Each line that includes the string "from" counts once; give the total and nothing else.

- - - - - - -

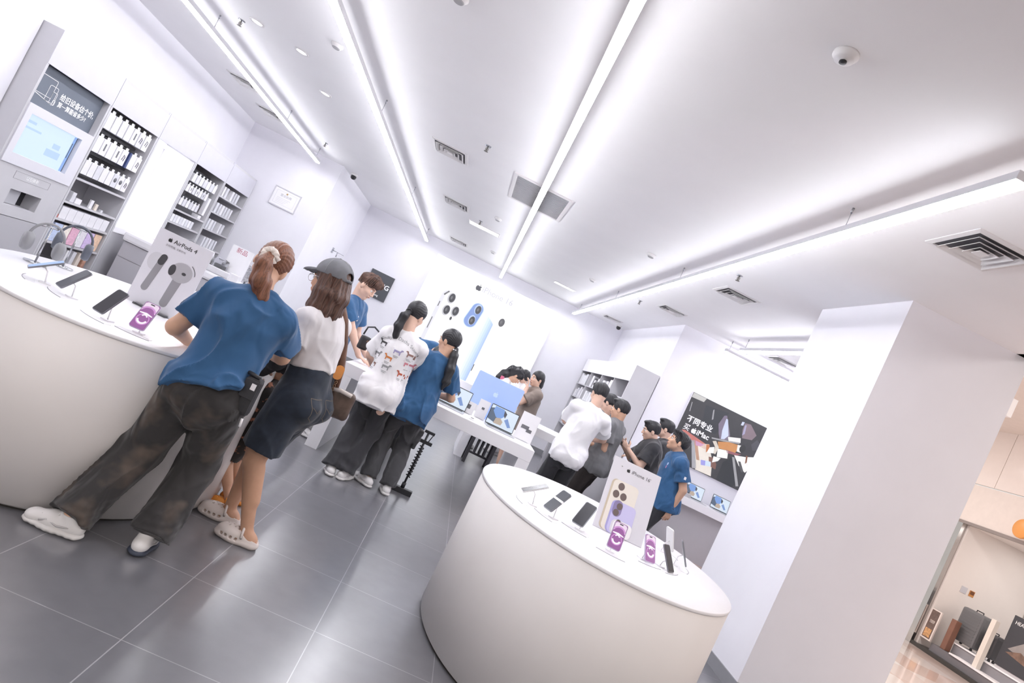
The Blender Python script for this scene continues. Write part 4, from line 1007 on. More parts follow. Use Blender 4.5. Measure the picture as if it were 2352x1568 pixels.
MB().box(-.008, -.0045, -.08, .08, .05, .22).build('printed_orange', mat('print_orange', 'c79a6c', .5, .0, .3, 25), t)
MB().box(-.008, -.0045, -.07, .05, .34, .4).build('printed_pale', mat('print_pale', 'a79c96', .5, .0, .3, 40), t)
t = at_mall('tall flat brown leather panel beside the dark suitcase', 'leather_panel', 'panel', 10.9, 11.545, .2205)
MB().box(0, .12, -.06, .06, 0, .62, bev=.01).build('body', mat('brown_leather', '845f50', .5, var=.05), t)
def suitcase(label, x, y, z, w, h, d, m):
    t = thing('suitcase', label, 'suitcase', (x, y, z), 0, 'suitcases in the mall window')
    b = MB().box(0, d, -w / 2, w / 2, .05, h, bev=min(.05, d * .3)); b.build('shell', m, t)
    r_ = MB()
    for k in range(9): r_.box(-.006, .01, -w / 2 + .05, w / 2 - .05, .12 + (h - .2) * k / 8.5, .12 + (h - .2) * k / 8.5 + .022)
    r_.build('ribs', m, t)
    for a in (-1, 1):
        for b_ in (.05, d - .05):
            MB().tube([(b_, a * (w / 2 - .05) - .012, .025), (b_, a * (w / 2 - .05) + .012, .025)], .025, 12).build('wheel', M_BLACK, t)
    MB().tube([(d / 2, -w * .15, h), (d / 2, -w * .15, h + .03), (d / 2, w * .15, h + .03), (d / 2, w * .15, h)], .01, 8).build('carry_handle', M_BLACK, t)
suitcase('large grey ribbed hard-shell suitcase in the mall window', 11.1, 11.45, .4455, .52, .72, .27, mat('suitcase_grey', '6b6c6f', .45))
suitcase('small black hard-shell suitcase in the mall window', 11.15, 10.98, .4455, .3, .5, .2, mat('suitcase_black', '3f3f43', .45))
t = at_mall('cream square post between the suitcases and the dark poster', 'window_post', 'post', 10.9, 10.8, .2505)
MB().box(0, .09, -.05, .05, 0, .95, bev=.004).build('shaft', mat('cream_post', 'e3ddd4', .5), t)
t = at_mall('big dark poster of a silver device with white title text, at the photo edge', 'dark_poster', 'poster', 11.0, 10.2, .4455)
MB().box(.05, .09, -.5, .42, .05, 1.0).build('board', mat('poster_black', '3f4046', .5), t)
Ml_ = face_left(.049, 0, 0)
MB().prism([(-.3, .4), (.1, .75), (.48, .6), (.48, .25), (.2, .33)], 0, .001, Ml_).build('printed_device', mat('print_silver', '9c9795', .5, .0, .1, 4), t)
MB().prism([(-.32, .33), (-.05, .44), (.48, .24), (.48, .17), (.1, .26)], .001, .002, Ml_).build('printed_brown_edge', mat('print_bronze', '7a6255', .5, .0, .25, 12), t)
text_mesh('lettering', 'HEAR NEW', .09, M_WINK, t, Ml_ @ Matrix.Translation((-.36, .88, .001)))
MB().box(.06, .3, -.45, .38, 0, .0495).build('foot', M_GREY, t)
t = at_mall('two-piece pale grey notice on the wall above the suitcases', 'wall_notice', 'notice', 11.25, 11.999, 1.37)
MB().box(-.08, .06, -.01, 0, 0, .13).build('sheet', mat('notice_grey', 'ccccd2', .5), t)
t = at_mall('small orange and brown square notice on the wall above the suitcases', 'wall_notice', 'notice', 11.43, 11.999, 1.37)
MB().box(-.055, .055, -.01, 0, 0, .12).build('sheet', mat('notice_orange', 'c98b4c', .5), t)
MB().box(-.045, .045, -.012, -.0105, .04, .11).build('printed_symbol', mat('notice_brown', '74492f', .5), t)
t = at_mall('round orange hanging sign cut by the right edge of the photo', 'round_sign', 'sign', 10.5, 10.62, 2.9)
MB().lathe([(.0005, -.03), (.17, -.03), (.18, -.02), (.18, .02), (.17, .03), (.0005, .03)], 32, Matrix.Rotation(R(90), 4, 'Y')).build('disc', mat('orange_sign', 'e39a50', .4, emit=.2), t)
MB().tube([(0, 0, .18), (0, 0, 1.8)], .008, 6).build('hanger', M_METAL, t)
# ---------------------------------------------------------------- smooth bodies: distance fields meshed with surface nets
f32 = np.float32
def V(*a): return np.array(a if len(a) > 1 else a[0], dtype=f32)
def unit(v): v = np.asarray(v, f32); return v / (np.linalg.norm(v) + 1e-9)
def smin(a, b, k):
    h = np.clip(.5 + .5 * (b - a) / k, 0, 1)
    return b + (a - b) * h - k * h * (1 - h)
def cone(p0, p1, r0, r1=None):
    """round cone"""
    p0, p1 = V(p0), V(p1); r1 = r0 if r1 is None else r1
    d = p1 - p0; L2 = float(d @ d) + 1e-9
    def f(P):
        t = np.clip(((P - p0) @ d) / L2, 0, 1)
        q = P - p0 - t[..., None] * d
        return np.sqrt((q * q).sum(-1)) - (r0 + (r1 - r0) * t)
    r = max(r0, r1)
    return f, np.minimum(p0, p1) - r, np.maximum(p0, p1) + r
def econe(p0, p1, r0, r1, front, ratio):
    """round cone flattened along `front` by ratio (<1)"""
    p0, p1 = V(p0), V(p1); d = p1 - p0; L2 = float(d @ d) + 1e-9; fr = V(front); fr = unit(fr - d * float(fr @ d) / L2); c = 1 / ratio - 1
    def f(P):
        t = np.clip(((P - p0) @ d) / L2, 0, 1)
        q = P - p0 - t[..., None] * d
        q = q + (q @ fr)[..., None] * fr * c
        return (np.sqrt((q * q).sum(-1)) - (r0 + (r1 - r0) * t)) * (ratio * .5 + .5)
    r = max(r0, r1)
    return f, np.minimum(p0, p1) - r, np.maximum(p0, p1) + r
def ellip(c, ax, r):
    """ellipsoid, ax = 3x3 rows of axes"""
    c = V(c); A = np.asarray(ax, f32); r = V(r)
    def f(P):
        q = (P - c) @ A.T
        k0 = np.sqrt(((q / r) ** 2).sum(-1)); k1 = np.sqrt(((q / r ** 2) ** 2).sum(-1)) + 1e-9
        return k0 * (k0 - 1) / k1
    R_ = float(max(r))
    return f, c - R_, c + R_
def rbox(c, ax, h, rd):
    c = V(c); A = np.asarray(ax, f32); h = V(h)
    def f(P):
        q = np.abs((P - c) @ A.T) - h + rd
        return np.sqrt((np.maximum(q, 0) ** 2).sum(-1)) + np.minimum(q.max(-1), 0) - rd
    R_ = float(np.linalg.norm(h))
    return f, c - R_, c + R_
def cut(prim, p, n):
    """keep the side of the plane that n points away from"""
    f0, lo, hi = prim; p = V(p); n = unit(n)
    return (lambda P: np.maximum(f0(P), (P - p) @ n)), lo, hi
def carve(prim, other):
    f0, lo, hi = prim; g = other[0]
    return (lambda P: np.maximum(f0(P), -g(P))), lo, hi
def grow(prim, a):
    f0, lo, hi = prim
    return (lambda P: f0(P) - a), lo - a, hi + a
def wavy(P, freq, seed, n=4):
    rs = np.random.RandomState(seed); s = 0
    for k in range(n):
        d = rs.normal(size=3).astype(f32); d = d / np.linalg.norm(d) * freq * (1 + .6 * k)
        s = s + np.sin(P @ d + rs.uniform(0, 6.28)) / (1 + .5 * k)
    return s / n
def ridge(P, freq, seed):
    """sharp crease lines between rounded folds, 0..1"""
    w = wavy(P + .02 * np.stack([wavy(P, 12, seed + 20, 2), wavy(P, 12, seed + 21, 2), wavy(P, 12, seed + 22, 2)], -1).astype(f32), freq, seed, 3)
    return np.exp(-(np.abs(w) / .13) ** 1.3)
def surface(items, step, post=None, pad=.03):
    """items = [(prim, blend)]; returns verts, quads of the smooth union"""
    lo = np.min([i[0][1] for i in items], 0) - pad; hi = np.max([i[0][2] for i in items], 0) + pad
    n = np.ceil((hi - lo) / step).astype(int) + 1
    F = np.full(n, .5, f32)
    ax = [lo[i] + step * np.arange(n[i], dtype=f32) for i in range(3)]
    for (f, a, b), k in items:
        m = k + 2.5 * step
        i0 = np.clip(np.floor((a - m - lo) / step).astype(int), 0, n - 1); i1 = np.clip(np.ceil((b + m - lo) / step).astype(int) + 1, 1, n)
        P = np.stack(np.meshgrid(*[ax[i][i0[i]:i1[i]] for i in range(3)], indexing='ij'), -1).astype(f32)
        sl = tuple(slice(i0[i], i1[i]) for i in range(3))
        d = f(P)
        F[sl] = smin(F[sl], d, k) if k > 0 else np.minimum(F[sl], d)
    if post is not None:
        near = np.abs(F) < .08
        idx = np.argwhere(near)
        P = (lo + idx * step).astype(f32)
        F[near] = post(P, F[near])
    return nets(F, lo, step)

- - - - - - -

*Exercise output*.
2